Но никакая стенограмма не сохранит взгляда, улыбки, жеста, которые при записи слов работающего режиссера часто определяющи, не говоря уж о том, что В. Э. больше действовал и «показывал», чем говорил. Кроме того, я записывал и то, что В. Э. говорил помимо репетиций, а часто и со мной наедине.

Случалось (особенно в первое время), что надо мной и подшучивали. Потом привыкли и перестали обращать внимание.

Однажды дома у В. Э. после обеда произошел такой разговор:

Мейерхольд (с наслаждением прихлебывая крепчайший кофе). Я вчера видел, вы на обсуждении репетиции опять что — то записывали. Вы твердо решили стать Лагранжем ГосТИМа?

Я. Я хочу стать не Лагранжем ГосТИМа, а Эккерманом Мейерхольда[47]

З. Н.Райх (размешивая сахар в чашечке). Я боюсь, что он будет твоим Бруссоном[48].

Мейерхольд.

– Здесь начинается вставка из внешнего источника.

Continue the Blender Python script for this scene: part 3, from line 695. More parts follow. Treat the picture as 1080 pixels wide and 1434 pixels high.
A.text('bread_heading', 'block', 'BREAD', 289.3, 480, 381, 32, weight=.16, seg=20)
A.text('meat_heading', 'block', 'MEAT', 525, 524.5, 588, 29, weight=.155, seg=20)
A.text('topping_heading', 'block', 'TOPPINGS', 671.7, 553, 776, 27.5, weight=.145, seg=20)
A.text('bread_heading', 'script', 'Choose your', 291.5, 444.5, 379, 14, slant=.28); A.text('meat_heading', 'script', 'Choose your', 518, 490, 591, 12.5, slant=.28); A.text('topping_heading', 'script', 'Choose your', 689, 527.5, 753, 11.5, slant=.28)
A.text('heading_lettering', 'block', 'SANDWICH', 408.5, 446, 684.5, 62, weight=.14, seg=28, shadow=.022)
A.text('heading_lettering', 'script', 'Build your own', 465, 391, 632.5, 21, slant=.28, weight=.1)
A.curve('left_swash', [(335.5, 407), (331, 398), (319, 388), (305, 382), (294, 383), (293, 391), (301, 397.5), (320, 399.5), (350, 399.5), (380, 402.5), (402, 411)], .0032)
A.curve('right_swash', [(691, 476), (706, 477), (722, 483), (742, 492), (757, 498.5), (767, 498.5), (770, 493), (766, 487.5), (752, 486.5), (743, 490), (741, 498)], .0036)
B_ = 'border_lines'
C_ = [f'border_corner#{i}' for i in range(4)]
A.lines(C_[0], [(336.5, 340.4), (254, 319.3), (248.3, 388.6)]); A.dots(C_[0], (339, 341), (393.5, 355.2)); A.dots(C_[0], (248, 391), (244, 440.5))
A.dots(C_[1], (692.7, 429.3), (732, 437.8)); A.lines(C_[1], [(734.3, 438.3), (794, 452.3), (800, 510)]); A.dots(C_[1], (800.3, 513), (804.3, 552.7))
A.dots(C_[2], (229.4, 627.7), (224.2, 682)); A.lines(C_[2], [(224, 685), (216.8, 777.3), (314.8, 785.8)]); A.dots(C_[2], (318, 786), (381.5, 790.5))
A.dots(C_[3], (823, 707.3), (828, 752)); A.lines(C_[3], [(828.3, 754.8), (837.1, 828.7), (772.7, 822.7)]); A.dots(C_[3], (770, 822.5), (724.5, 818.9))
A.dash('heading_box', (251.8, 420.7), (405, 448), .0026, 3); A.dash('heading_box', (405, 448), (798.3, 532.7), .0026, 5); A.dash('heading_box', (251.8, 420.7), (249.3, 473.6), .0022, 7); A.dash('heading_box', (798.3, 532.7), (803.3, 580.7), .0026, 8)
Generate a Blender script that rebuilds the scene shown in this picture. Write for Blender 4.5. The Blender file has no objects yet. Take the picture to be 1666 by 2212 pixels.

В таком случае, мы должны заранее задобрить его. Зиночка, положи ему еще варенья…

Талантливые, острые, но коварные книги Ж. Ж.Бруссона, секретаря Анатоля Франса, переведенные у нас в конце двадцатых годов, были тогда довольно популярны. Два томика «Разговоров с Гёте» Эккермана, еще в старом издании, стояли на книжной полке в кабинете Мейерхольда и были исчерканы его пометками. О хронике Лагранжа, актера труппы Мольера и его друга, малоизвестной у нас, только что напомнила недавно поставленная в Художественном театре пьеса Булгакова, где Лагранж был действующим лицом.